● Data listing
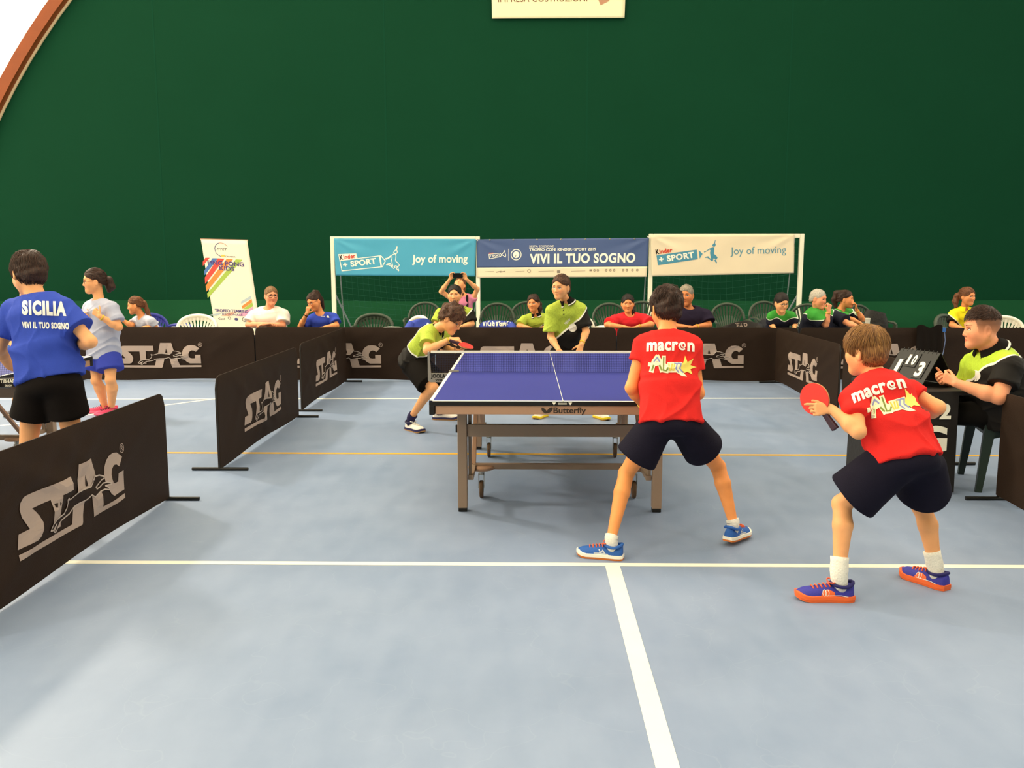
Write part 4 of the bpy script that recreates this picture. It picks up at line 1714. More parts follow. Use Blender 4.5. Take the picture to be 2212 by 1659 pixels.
---
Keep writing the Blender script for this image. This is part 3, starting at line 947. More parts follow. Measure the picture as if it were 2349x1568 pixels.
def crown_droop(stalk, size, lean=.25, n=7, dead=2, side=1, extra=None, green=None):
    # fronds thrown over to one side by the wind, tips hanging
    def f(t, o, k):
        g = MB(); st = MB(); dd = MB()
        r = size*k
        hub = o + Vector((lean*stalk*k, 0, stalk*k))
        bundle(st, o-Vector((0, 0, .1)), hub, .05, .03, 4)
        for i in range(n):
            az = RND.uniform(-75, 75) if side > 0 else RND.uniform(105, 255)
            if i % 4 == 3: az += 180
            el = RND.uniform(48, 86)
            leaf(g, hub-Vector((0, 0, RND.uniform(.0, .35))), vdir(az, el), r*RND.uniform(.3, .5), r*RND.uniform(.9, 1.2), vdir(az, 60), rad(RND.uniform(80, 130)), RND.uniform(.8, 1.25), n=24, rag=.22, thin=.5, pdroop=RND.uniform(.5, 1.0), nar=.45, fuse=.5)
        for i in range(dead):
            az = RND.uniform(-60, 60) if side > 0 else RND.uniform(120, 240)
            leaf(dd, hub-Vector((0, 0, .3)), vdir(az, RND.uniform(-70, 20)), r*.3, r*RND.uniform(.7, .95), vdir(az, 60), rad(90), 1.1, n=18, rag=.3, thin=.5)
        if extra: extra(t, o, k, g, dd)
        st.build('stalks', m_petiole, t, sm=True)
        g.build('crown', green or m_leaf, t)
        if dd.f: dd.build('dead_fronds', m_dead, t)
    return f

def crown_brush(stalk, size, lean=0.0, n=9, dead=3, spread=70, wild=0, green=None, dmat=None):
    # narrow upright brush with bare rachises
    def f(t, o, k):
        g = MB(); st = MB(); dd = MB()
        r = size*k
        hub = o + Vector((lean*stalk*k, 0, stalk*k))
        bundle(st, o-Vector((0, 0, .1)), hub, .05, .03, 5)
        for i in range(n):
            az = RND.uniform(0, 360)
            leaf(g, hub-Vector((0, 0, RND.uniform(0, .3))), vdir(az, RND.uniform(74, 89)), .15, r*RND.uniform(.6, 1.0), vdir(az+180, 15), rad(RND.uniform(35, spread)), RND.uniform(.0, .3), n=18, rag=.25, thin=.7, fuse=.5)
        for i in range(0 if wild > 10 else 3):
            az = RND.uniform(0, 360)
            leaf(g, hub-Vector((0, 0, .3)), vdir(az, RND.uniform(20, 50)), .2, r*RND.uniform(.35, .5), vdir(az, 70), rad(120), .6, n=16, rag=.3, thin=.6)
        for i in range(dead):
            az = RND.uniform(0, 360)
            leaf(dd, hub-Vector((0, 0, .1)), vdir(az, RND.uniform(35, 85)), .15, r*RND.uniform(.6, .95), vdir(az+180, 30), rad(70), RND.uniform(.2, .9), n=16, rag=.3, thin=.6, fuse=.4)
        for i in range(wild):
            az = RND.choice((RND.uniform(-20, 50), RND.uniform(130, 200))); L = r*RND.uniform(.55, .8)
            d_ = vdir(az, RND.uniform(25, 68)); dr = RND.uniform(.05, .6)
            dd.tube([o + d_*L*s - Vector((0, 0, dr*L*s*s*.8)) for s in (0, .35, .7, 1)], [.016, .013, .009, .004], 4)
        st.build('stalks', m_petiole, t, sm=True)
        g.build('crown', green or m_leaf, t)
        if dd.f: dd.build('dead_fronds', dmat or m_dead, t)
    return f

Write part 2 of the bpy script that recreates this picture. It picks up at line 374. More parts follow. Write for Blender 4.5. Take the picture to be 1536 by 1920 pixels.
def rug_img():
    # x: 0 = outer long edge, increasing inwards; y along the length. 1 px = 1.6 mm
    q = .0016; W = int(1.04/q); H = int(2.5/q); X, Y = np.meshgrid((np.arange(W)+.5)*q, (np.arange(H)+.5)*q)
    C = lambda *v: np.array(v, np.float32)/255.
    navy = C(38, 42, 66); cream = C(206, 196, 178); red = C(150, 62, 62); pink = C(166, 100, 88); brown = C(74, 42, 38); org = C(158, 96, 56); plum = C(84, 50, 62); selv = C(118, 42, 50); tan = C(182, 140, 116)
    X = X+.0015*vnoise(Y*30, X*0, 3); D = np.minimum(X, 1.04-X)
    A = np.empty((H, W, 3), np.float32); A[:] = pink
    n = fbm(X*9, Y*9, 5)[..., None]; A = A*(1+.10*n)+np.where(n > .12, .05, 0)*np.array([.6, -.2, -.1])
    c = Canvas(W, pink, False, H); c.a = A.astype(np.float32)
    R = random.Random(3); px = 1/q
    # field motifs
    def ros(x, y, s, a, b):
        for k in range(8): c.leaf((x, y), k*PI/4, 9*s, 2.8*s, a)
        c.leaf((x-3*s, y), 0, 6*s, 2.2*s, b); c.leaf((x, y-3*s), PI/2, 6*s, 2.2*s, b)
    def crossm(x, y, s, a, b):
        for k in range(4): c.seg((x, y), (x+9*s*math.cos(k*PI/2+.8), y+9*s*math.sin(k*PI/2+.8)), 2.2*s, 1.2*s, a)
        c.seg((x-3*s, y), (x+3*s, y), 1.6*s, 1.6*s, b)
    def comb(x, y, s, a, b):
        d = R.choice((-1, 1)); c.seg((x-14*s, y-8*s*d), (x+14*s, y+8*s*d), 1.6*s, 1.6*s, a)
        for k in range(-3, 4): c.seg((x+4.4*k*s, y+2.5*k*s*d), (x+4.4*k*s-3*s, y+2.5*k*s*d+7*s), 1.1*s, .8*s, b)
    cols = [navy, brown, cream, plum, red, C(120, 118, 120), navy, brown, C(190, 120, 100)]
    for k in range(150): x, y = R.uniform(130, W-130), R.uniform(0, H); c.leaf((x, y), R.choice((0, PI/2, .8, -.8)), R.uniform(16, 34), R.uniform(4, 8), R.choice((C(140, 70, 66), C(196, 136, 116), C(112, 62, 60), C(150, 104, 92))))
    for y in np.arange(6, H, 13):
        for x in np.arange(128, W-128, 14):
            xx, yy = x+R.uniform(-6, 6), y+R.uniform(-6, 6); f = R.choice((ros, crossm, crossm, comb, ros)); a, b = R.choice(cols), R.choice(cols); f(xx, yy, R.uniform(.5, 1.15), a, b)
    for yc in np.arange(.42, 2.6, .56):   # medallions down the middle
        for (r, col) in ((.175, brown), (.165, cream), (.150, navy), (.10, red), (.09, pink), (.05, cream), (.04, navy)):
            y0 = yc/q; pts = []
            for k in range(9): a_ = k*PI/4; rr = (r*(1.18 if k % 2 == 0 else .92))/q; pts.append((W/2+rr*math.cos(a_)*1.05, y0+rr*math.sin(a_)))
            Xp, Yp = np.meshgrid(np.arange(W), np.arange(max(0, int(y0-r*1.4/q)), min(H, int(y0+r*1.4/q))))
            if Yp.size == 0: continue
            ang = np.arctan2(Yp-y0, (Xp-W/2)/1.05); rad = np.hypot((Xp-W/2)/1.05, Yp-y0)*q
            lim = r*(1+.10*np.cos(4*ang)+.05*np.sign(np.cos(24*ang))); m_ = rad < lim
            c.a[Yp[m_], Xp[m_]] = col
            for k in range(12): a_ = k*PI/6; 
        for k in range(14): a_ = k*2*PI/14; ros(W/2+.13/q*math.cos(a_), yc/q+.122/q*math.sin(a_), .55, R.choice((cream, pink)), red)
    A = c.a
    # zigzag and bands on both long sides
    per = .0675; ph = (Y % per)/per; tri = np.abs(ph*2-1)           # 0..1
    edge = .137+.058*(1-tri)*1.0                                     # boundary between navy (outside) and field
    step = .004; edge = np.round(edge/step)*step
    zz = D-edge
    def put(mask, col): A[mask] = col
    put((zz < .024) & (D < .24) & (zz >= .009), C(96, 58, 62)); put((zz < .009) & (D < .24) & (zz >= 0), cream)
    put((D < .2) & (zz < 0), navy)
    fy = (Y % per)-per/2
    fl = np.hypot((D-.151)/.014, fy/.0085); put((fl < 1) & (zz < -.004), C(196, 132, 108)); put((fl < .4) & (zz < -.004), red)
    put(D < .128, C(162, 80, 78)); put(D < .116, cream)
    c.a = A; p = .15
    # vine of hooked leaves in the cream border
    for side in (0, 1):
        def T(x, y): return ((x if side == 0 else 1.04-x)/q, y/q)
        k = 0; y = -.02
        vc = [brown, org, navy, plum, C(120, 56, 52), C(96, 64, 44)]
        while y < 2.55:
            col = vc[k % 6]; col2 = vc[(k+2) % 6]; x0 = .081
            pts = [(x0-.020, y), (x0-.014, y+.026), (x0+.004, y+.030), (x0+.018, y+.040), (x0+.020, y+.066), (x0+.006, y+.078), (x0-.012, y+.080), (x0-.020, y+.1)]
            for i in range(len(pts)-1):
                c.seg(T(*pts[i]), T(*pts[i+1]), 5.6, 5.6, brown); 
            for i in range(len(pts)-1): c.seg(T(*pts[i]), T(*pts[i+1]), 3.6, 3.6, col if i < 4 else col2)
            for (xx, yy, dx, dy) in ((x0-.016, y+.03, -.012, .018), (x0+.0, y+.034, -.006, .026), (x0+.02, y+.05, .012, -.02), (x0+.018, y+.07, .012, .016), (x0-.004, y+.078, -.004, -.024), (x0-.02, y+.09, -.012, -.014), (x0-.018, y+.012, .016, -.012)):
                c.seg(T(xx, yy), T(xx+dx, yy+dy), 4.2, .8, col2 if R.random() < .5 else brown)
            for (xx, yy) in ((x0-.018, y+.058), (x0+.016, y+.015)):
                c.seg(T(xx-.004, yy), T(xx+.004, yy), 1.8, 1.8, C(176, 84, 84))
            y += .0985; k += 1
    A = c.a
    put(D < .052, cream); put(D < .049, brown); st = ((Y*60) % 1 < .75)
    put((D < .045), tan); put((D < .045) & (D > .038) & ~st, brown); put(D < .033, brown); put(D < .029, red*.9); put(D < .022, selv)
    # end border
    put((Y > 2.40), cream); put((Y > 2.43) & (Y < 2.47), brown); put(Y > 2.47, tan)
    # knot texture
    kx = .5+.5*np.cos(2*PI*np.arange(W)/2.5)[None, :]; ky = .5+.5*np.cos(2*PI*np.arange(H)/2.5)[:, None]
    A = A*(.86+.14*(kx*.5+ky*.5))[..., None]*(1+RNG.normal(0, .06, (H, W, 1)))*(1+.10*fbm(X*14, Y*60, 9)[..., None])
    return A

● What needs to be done
Give the count of lines holding the word "part", with no other words.

● Reply to the exercise
3